> Task goal
Look through the listing for the word "intrados". Copy each line that has it.

· · · · · · ·

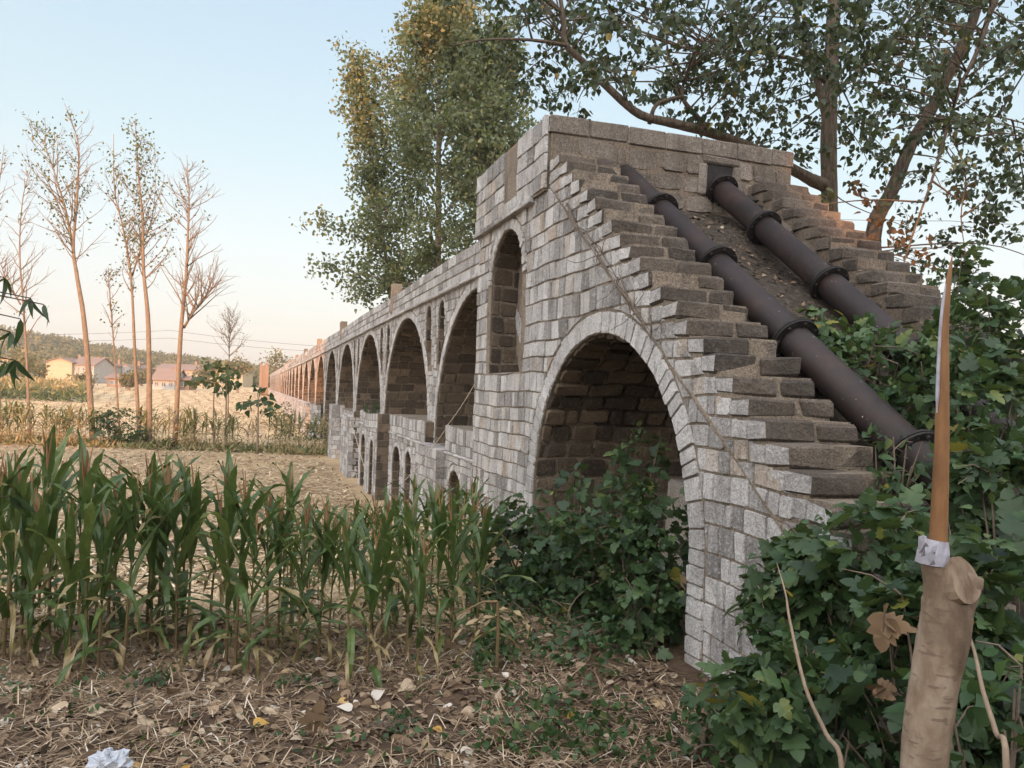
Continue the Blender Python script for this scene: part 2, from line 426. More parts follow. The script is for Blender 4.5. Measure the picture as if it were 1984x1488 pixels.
def body(buf, ys_, top, bot, holes, x0, x1, mi=0, back=True):
    """a wall standing on the yz profile between bot(y) and top(y), pierced by holes [(ya,yb,fz0,fz1)], extruded from x0 to x1"""
    Y = set(ys_)
    for ya, yb, _, _ in holes: Y |= {ya, yb}
    Y = sorted(Y); e = 1e-4
    def iv(y):
        cur = [(bot(y), top(y))]
        for ya, yb, a, b in holes:
            if ya < y < yb:
                z0, z1 = a(y), b(y); nx_ = []
                for c0, c1 in cur:
                    if z1 <= c0 or z0 >= c1: nx_.append((c0, c1)); continue
                    if z0 > c0: nx_.append((c0, z0))
                    if z1 < c1: nx_.append((z1, c1))
                cur = nx_
        return cur
    def quad(a, b, c, d, t=.5): buf.add([a, b, c, d], [[0, 1, 2, 3]], t, mi)
    prev = None
    for a, b in zip(Y[:-1], Y[1:]):
        A, B = iv(a+e), iv(b-e)
        for (p0, p1), (q0, q1) in zip(A, B):
            quad((x0, a, p0), (x0, a, p1), (x0, b, q1), (x0, b, q0))
            if back: quad((x1, a, p0), (x1, b, q0), (x1, b, q1), (x1, a, p1))
            quad((x0, a, p1), (x1, a, p1), (x1, b, q1), (x0, b, q1)); quad((x0, a, p0), (x0, b, q0), (x1, b, q0), (x1, a, p0))
        if prev is not None or True:
            P_ = prev or []
            # vertical faces where the solid changes across this y
            zsall = sorted({z for s_ in (P_, A) for pr in s_ for z in pr})
            for z0, z1 in zip(zsall[:-1], zsall[1:]):
                if z1-z0 < 2e-3: continue
                zm = (z0+z1)/2; i1 = any(s0 < zm < s1 for s0, s1 in P_); i2 = any(s0 < zm < s1 for s0, s1 in A)
                if i1 != i2: quad((x0, a, z0), (x1, a, z0), (x1, a, z1), (x0, a, z1))
        prev = B
    for z0, z1 in prev: quad((x0, Y[-1], z0), (x1, Y[-1], z0), (x1, Y[-1], z1), (x0, Y[-1], z1))

def arch_pts(c, hw, zb, zs, zc, n=22, p=2.0):
    """intrados from the foot on the near (low y) side up over the crown to the far foot"""
    pts = [(c-hw, zb)]
    if zs-zb > .3: pts += [(c-hw, zb+(zs-zb)*k/3) for k in (1, 2)]
    for i in range(n+1):
        a = math.pi*(1-i/n); pts.append((c+hw*math.cos(a), zs+(zc-zs)*max(math.sin(a), 0)**(2/p)))
    if zs-zb > .3: pts += [(c+hw, zb+(zs-zb)*k/3) for k in (2, 1)]
    pts.append((c+hw, zb)); return pts
def arch_fn(c, hw, zs, zc, p=2.0): return lambda y: zs+(zc-zs)*max(0, 1-min(1, abs(y-c)/hw)**p)**(1/p)
def face_map(x0): return lambda u, v, h: (x0-h, u, v)
def resample(pts, step):
    pts = np.array(pts); d = np.r_[0, np.cumsum(np.linalg.norm(np.diff(pts, axis=0), axis=1))]
    n = max(2, int(round(d[-1]/step))); s = np.linspace(0, d[-1], n+1)
    return np.stack([np.interp(s, d, pts[:, 0]), np.interp(s, d, pts[:, 1])], 1), d[-1]
def voussoirs(buf, pts, thick, step, x0, mi=0, gap=.006, h=(.014, .026), toner=None):
    q, L = resample(pts, .02)
    nrm = np.zeros_like(q); tg = np.gradient(q, axis=0); nrm[:, 0] = -tg[:, 1]; nrm[:, 1] = tg[:, 0]
    nrm /= np.linalg.norm(nrm, axis=1)[:, None]
    s = 0; mp = face_map(x0)
    while s < L-.02:
        w = step*random.uniform(.7, 1.3); e = min(s+w, L)
        if L-e < step*.4: e = L
        i, j = int(s/L*(len(q)-1)), int(e/L*(len(q)-1)); k = (i+j)//2; s = e
        if j <= i: continue
        th = thick*random.uniform(.93, 1.03)
        poly = [tuple(q[t]) for t in (i, k, j)]+[tuple(q[t]+nrm[t]*th) for t in (j, k, i)]
        stone(buf, poly, mp, random.uniform(*h), .004, .006, toner() if toner else random.uniform(.45, .95), mi, .012)
def intrados(buf, pts, x0, x1, wr, course=.22, mi=0, h=(.01, .03), gap=.011, tone=None, bev=.013):
    """stones lining the inside of an opening; u along depth, v along the curve"""
    q, L = resample(pts, .03); tg = np.gradient(q, axis=0); tg /= np.linalg.norm(tg, axis=1)[:, None]; nr = np.stack([tg[:, 1], -tg[:, 0]], 1)
    n = len(q)-1
    def mp(u, v, hh):
        t = min(max(v/L, 0), 1)*n; i = min(int(t), n-1); f = t-i
        a = q[i]*(1-f)+q[i+1]*f; m = nr[i]
        return (u, a[0]+m[0]*hh, a[1]+m[1]*hh)
    fill(buf, mp, x0+.004, x1-.004, courses(0, L, course), wr, h=h, gap=gap, bev=bev, mi=mi, tone=tone, wob=.014, corner=.03)
def chunk(buf, x0, x1, y0, y1, z0, z1, j=.012, c=.014, tone=.5, side_mi=0, other_mi=1):
    """a rough-hewn block; the end on the -x face keeps its own stone"""
    P8 = {}
    for i in (0, 1):
        for k in (0, 1):
            for l in (0, 1): P8[i, k, l] = np.array([(x0, x1)[i], (y0, y1)[k], (z0, z1)[l]])+np.array([random.uniform(-j, j)*.6 for _ in range(3)])
    bm = bmesh.new()
    for (i, k, l), p in P8.items():
        s = np.array([1-2*i, 1-2*k, 1-2*l])*c*random.uniform(.6, 1.7)
        for ax in range(3):
            o = p+s; o[ax] = p[ax]+s[ax]*.12; bm.verts.new(o)
    bmesh.ops.convex_hull(bm, input=bm.verts)
    bm.verts.ensure_lookup_table(); bm.verts.index_update()
    vs = [v.co[:] for v in bm.verts]
    A = [[v.index for v in f.verts] for f in bm.faces if f.normal.x < -.75]; B = [[v.index for v in f.verts] for f in bm.faces if f.normal.x >= -.75]
    buf.add(vs, A, tone, side_mi); buf.add(vs, B, random.uniform(.1, .9), other_mi); bm.free()

X0, XE, XM, XD = 3.22, 6.63, 3.62, 3.42
aq = thing('stone_aqueduct', (X0, 8.5, 0), 'long grey stone arched aqueduct with stepped end tower, running away across the field', 'aqueduct')
def part(buf, name, mats, parent=aq, smooth=False):
    o = buf.build(name, mats, None, smooth); reparent(o, aq)
    if parent is not aq: o.parent = parent; o.matrix_parent_inverse = Matrix.Identity(4); o.matrix_parent_inverse = parent.matrix_world.inverted() if False else Matrix.Translation(Vector((0, 0, 0)))
    return o
GB = lambda y: float(min(gz(3.2, y), 0))-.5
# --- end tower, with the tall niche and the big arch under the stair
STEP_R, STEP_H, NS = .2057, .1526, 31
def stair_top(y):
    if y >= 8.5: return 5.31
    k = math.floor((8.38-y)/STEP_R)
    return 4.78-STEP_H*max(0, k) if k >= 0 else 4.78
BA = dict(c=6.95, hw=1.76, zs=.75, zc=2.62)
big = arch_pts(BA['c'], BA['hw'], -.5, BA['zs'], BA['zc'], 26, 2.0)
bigf = arch_fn(BA['c'], BA['hw'], BA['zs'], BA['zc'], 2.0)
ni = arch_pts(10.05, .69, 2.28, 3.55, 4.24, 14)
nif = arch_fn(10.05, .69, 3.55, 4.24)
stair_ys = [8.38-STEP_R*k for k in range(NS)]
archy = [p[0] for p in big]
MATS = [M['granite'], M['weathered'], M['brown_ashlar'], M['mortar'], M['mortar_dark'], M['tower_stone'], M['mud'], M['flange']]
b = Buf()
body(b, [8.5, 11.45]+[p[0] for p in ni]+[p[0] for p in big if p[0] > 8.5], lambda y: 5.31, lambda y: -.6, [(8.5, 8.71, lambda y: -9, bigf), (9.36, 10.74, lambda y: 2.28, nif)], X0, XE, 3)
# facade stones of the tower (below and above the ledge)
big_o = convex_ring(big, .235); ni_o = convex_ring(ni, .17)
ni_o = [(p[0], max(p[1], 2.285)) for p in ni_o]
zl = 4.44
fm = face_map(X0)
diag = (.5965, -.8026)                       # the mortar line running parallel to the stair
dn = np.array([.742, -1.0]); dn /= np.linalg.norm(dn)
dline = (dn[0], dn[1], dn[0]*8.36+dn[1]*4.78+.34)   # keep the side inside the stair line
fill(b, fm, 2.2, 11.45, courses(-.5, zl, .212, .2), (.10, .27), holes=[big_o, ni_o], halves=[dline], h=(.006, .022), gap=.006, bev=.006, corner=.008, wob=.010, mi=0)
sline = (dn[0], dn[1], dn[0]*8.36+dn[1]*4.78+.10); dback = (-dn[0], -dn[1], -(dn[0]*8.36+dn[1]*4.78+.335))
fill(b, fm, 2.2, 8.5, [4.78-STEP_H*k for k in range(34)][::-1], (.12, .3), holes=[big_o], halves=[sline, dback], h=(.004, .020), gap=.006, bev=.006, corner=.010, wob=.012, mi=0)
# the worn mortar fillet along the stair
tube(b, [(X0-.004+random.uniform(-.006, .006), y, 4.78-.742*(8.36-y)-.41+random.uniform(-.012, .012)) for y in np.arange(3.0, 8.3, .16)], .017, 5, .5, 3)
fm2 = face_map(X0-.05)
b.add([(X0-.05, 8.52, zl-.02), (X0-.05, 11.48, zl-.02), (X0-.05, 11.48, 5.30), (X0-.05, 8.52, 5.30), (X0, 8.52, zl-.02), (X0, 11.48, zl-.02), (X0, 11.48, 5.30), (X0, 8.52, 5.30)],
      [[0, 1, 2, 3], [0, 4, 5, 1], [3, 2, 6, 7], [0, 3, 7, 4], [1, 5, 6, 2]], .5, 3)
pq = [(9.55, 4.60), (10.12, 4.60), (10.12, 5.36), (9.55, 5.36)]
fill(b, fm2, 8.5, 11.5, courses(zl, 5.33, .215, .05), (.2, .42), holes=[pq], h=(.012, .025), mi=0, wob=.006)
# shadowed ledge slabs
for y in np.arange(8.95, 11.5, .37): chunk(b, X0-.10, X0+.05, y, min(y+.36, 11.55), zl-.075, zl-.005, .008, .01, random.random(), 0, 0)
voussoirs(b, big, .225, .145, X0, 0, toner=lambda: random.uniform(.5, .9))
voussoirs(b, ni[3:-3], .16, .11, X0, 0)
# niche lining and the big arch lining (brown, stained)
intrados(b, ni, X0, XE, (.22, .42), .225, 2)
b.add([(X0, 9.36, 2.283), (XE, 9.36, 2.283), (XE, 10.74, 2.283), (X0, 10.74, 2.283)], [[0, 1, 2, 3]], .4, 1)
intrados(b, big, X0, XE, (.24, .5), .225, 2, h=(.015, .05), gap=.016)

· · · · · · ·

> Written solution
    """intrados from the foot on the near (low y) side up over the crown to the far foot"""
def intrados(buf, pts, x0, x1, wr, course=.22, mi=0, h=(.01, .03), gap=.011, tone=None, bev=.013):
intrados(b, ni, X0, XE, (.22, .42), .225, 2)
intrados(b, big, X0, XE, (.24, .5), .225, 2, h=(.015, .05), gap=.016)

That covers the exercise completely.